Should a course tell a story? More on that tomorrow, but at least I might get a few more takers for that idea.
Let’s first discuss math tests. I can argue both sides of the issue here:
- On the one hand, students should be nimble enough to handle any appropriate problem thrown at them, regardless of order or specific content: none of this we’re-in-Chapter-3-so-we’re-supposed-to-factor nonsense!
- On the other hand, one of the (many) reasons why math doesn’t make sense to so many students is that they don’t get a feeling of coherence, the big picture, the themes.
Also, it’s really hard to make a math test tell a story if it’s supposed to measure what students know and what they can do. So nobody writes tests that way.
Except…
One year in the ’70s, when I was team-teaching honors precalculus with my friend and colleague Phil Lewis, we decided to see whether we could actually write a final exam in the form of a short story. Weird, right? But this was Lincoln-Sudbury in the ’70s; weird was normal. Phil and I had already been thinking about the precalculus course as a story (more on that tomorrow, as I said above), so we first co-wrote a chronological account of what we had done all year and how it all connected. We included relevant math problems on every page or so, with plenty of white space after each problem. Then we went through the story and systematically replaced various words and phrases with blanks (underscores long enough to handwrite the missing text). Students would fill in the blanks and solve the problems.

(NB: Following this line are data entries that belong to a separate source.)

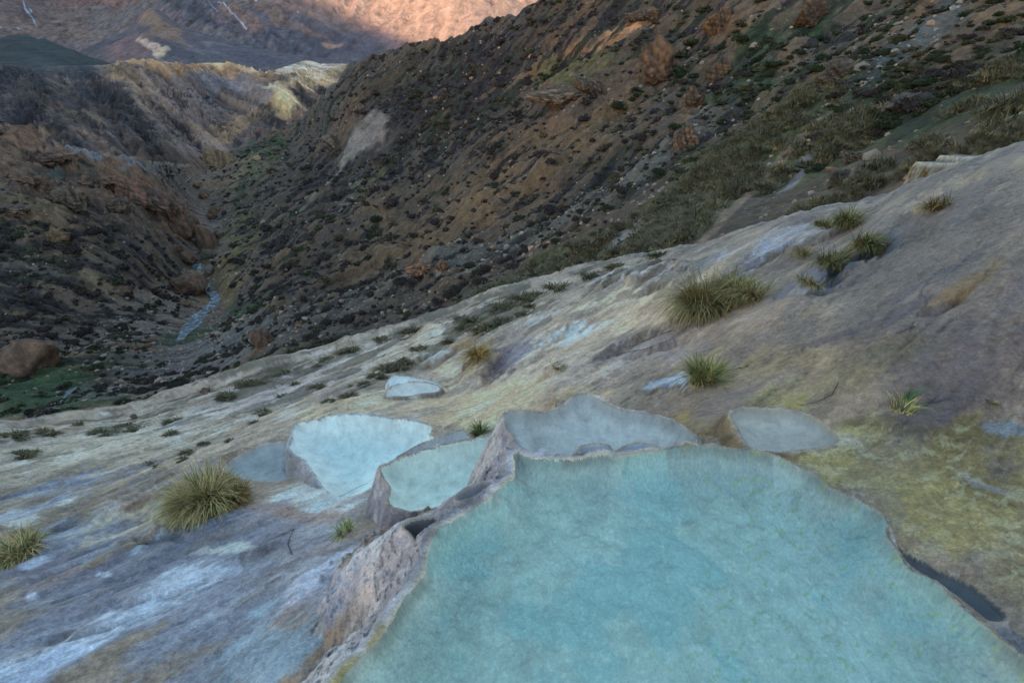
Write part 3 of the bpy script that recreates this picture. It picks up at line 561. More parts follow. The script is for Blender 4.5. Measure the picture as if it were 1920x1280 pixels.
spg = [
 (1600, 560, 450, 200, 20, (100, 94, 88), .9), (1800, 420, 260, 130, 30, (94, 91, 88), .85), (1500, 720, 250, 60, 8, (124, 112, 98), .8), (1300, 620, 200, 50, 20, (126, 114, 104), .8), (1800, 700, 200, 90, 15, (86, 80, 80), .85), (1560, 500, 140, 10, 26, (92, 100, 114), .8), (1650, 600, 150, 9, 22, (78, 74, 80), .7), (1500, 660, 160, 8, 14, (84, 78, 78), .6), (1750, 520, 160, 8, 30, (76, 74, 80), .6), (1640, 690, 130, 26, 20, (112, 104, 78), .5),
 (1800, 540, 90, 20, 35, (110, 96, 66), .6), (1790, 560, 40, 18, 30, (104, 88, 56), .5), (1420, 690, 160, 20, 4, (132, 120, 92), .6), (1250, 560, 120, 22, 25, CREAM, .7), (1180, 600, 160, 22, 20, (158, 142, 124), .8), (1130, 570, 60, 9, 15, (176, 156, 138), .7),
 (1060, 630, 90, 9, 20, (146, 158, 164), .9, .2), (1400, 470, 180, 12, 16, (140, 146, 156), .7), (1200, 510, 100, 9, 10, (152, 154, 156), .8), (1430, 480, 60, 8, 28, (128, 138, 154), .8), (1520, 545, 60, 9, 8, (118, 126, 140), .9), (1620, 476, 84, 17, 22, (62, 72, 84), .95, .25), (1560, 520, 36, 10, 35, (90, 96, 106), .7),
 (1250, 725, 46, 13, 20, (134, 150, 166), .95, .2), (1240, 660, 120, 14, 14, (108, 104, 104), .8), (1180, 640, 110, 10, 25, (96, 92, 92), .8), (1000, 700, 140, 40, 8, (144, 136, 124), .8), (920, 750, 200, 36, 0, (156, 142, 118), .8), (1050, 740, 80, 14, 0, (150, 140, 120), .7), (900, 790, 60, 16, -10, (164, 154, 130), .7),
 (650, 760, 150, 20, 5, (152, 142, 122), .8), (800, 680, 120, 22, 18, (148, 142, 128), .8), (880, 650, 60, 20, 40, (110, 96, 64), .7), (950, 670, 60, 14, 30, (96, 96, 108), .8), (820, 665, 30, 8, 14, (176, 172, 178), .9), (700, 660, 160, 14, 18, (152, 148, 136), .8), (600, 690, 140, 10, 18, (128, 126, 132), .7),
 (300, 800, 260, 22, 12, (150, 150, 140), .85), (450, 760, 160, 14, 16, (134, 132, 134), .7), (150, 850, 220, 34, 5, (144, 142, 132), .85), (400, 830, 160, 20, 12, (142, 136, 122), .7), (60, 880, 120, 30, 5, (134, 132, 120), .8), (120, 940, 180, 20, 8, (122, 118, 108), .8), (260, 930, 120, 12, 10, (120, 106, 92), .7),
 (20, 1000, 60, 20, 0, (128, 122, 100), .6), (200, 980, 130, 22, 16, (164, 162, 150), .85), (40, 965, 30, 8, 8, (170, 172, 172), .8), (110, 942, 30, 6, 8, (176, 176, 172), .8),
 (250, 1150, 420, 170, 10, BLG, .92), (560, 1000, 180, 60, 5, (112, 116, 128), .8), (300, 1030, 160, 36, 10, (96, 108, 124), .8), (100, 1080, 160, 30, 10, (104, 104, 116), .7), (200, 1180, 260, 22, 24, WH, .9, .5), (330, 1105, 60, 16, 15, WH, .9), (60, 1250, 140, 22, 20, (150, 172, 198), .7), (620, 1080, 110, 30, 35, (158, 170, 190), .8),
 (500, 1220, 90, 60, 10, (124, 150, 170), .8), (640, 1130, 60, 40, 40, (128, 138, 158), .7), (410, 1040, 60, 10, 10, (168, 172, 174), .85, .2), (60, 1060, 30, 10, 20, WH, .85), (195, 1080, 16, 8, -30, WH, .9), (50, 1115, 14, 10, 0, WH, .8), (320, 1240, 110, 12, 22, (126, 122, 112), .6), (480, 1050, 60, 12, 20, (112, 114, 120), .6),
 (600, 920, 80, 24, 0, (172, 172, 178), .85), (560, 960, 90, 12, 0, (124, 112, 108), .7), (470, 800, 60, 8, 14, (150, 138, 120), .6),
 (1650, 870, 240, 60, -20, OLV, .9), (1850, 860, 200, 80, -12, (114, 106, 70), .9), (1800, 960, 160, 60, -30, (138, 130, 88), .85), (1880, 1050, 90, 60, -35, (120, 112, 88), .8), (1560, 830, 60, 12, 0, (150, 150, 136), .6), (1700, 1010, 60, 30, -30, (134, 126, 102), .7), (1500, 865, 90, 12, -12, (146, 142, 118), .7), (1590, 830, 50, 8, -20, (160, 160, 150), .6),
 (1770, 800, 200, 18, -3, (92, 86, 56), .8), (1900, 800, 60, 12, -8, (104, 120, 136), .7), (1310, 800, 60, 26, 0, (136, 122, 82), .8), (1800, 1080, 60, 20, -35, (128, 116, 100), .7), (1850, 900, 60, 8, -20, (140, 146, 150), .6)]
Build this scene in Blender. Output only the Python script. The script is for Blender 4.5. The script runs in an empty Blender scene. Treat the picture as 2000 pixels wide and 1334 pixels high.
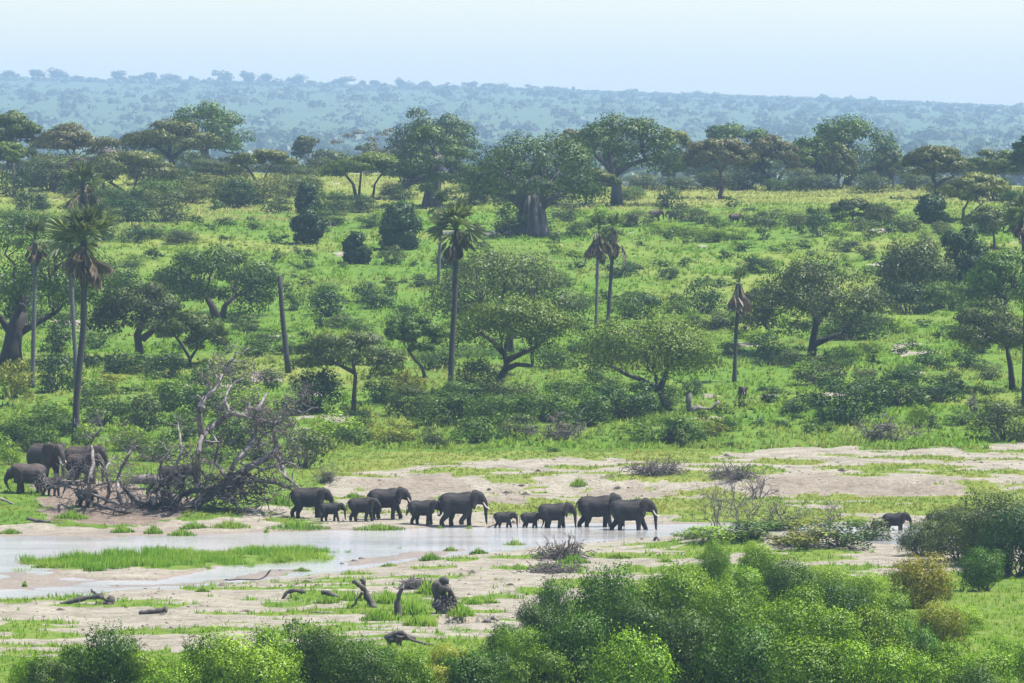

We had warned the students that that would be the format of the final, as a way of tying the whole year together, and we were cautiously optimistic that it would lead students to look back at their course and see how everything made sense as a story: with a beginning, a middle, and an end, with characters in a setting, where one or more conflicts occur and are resolved. Cool, isn’t it?
Well, we had been much too pleased with ourselves. “Cautiously optimistic” wasn’t enough. Not to put too fine a point on it, the exam was something of a disaster. To this day I remember how there were far too many competent (even excellent) students who just couldn’t handle the bizarre format. I still think it was a worthwhile experiment, but the only way it would have worked would be if the students had seen previous assessments in that format. Throwing it at them for the first time in a final exam was clearly not a good idea.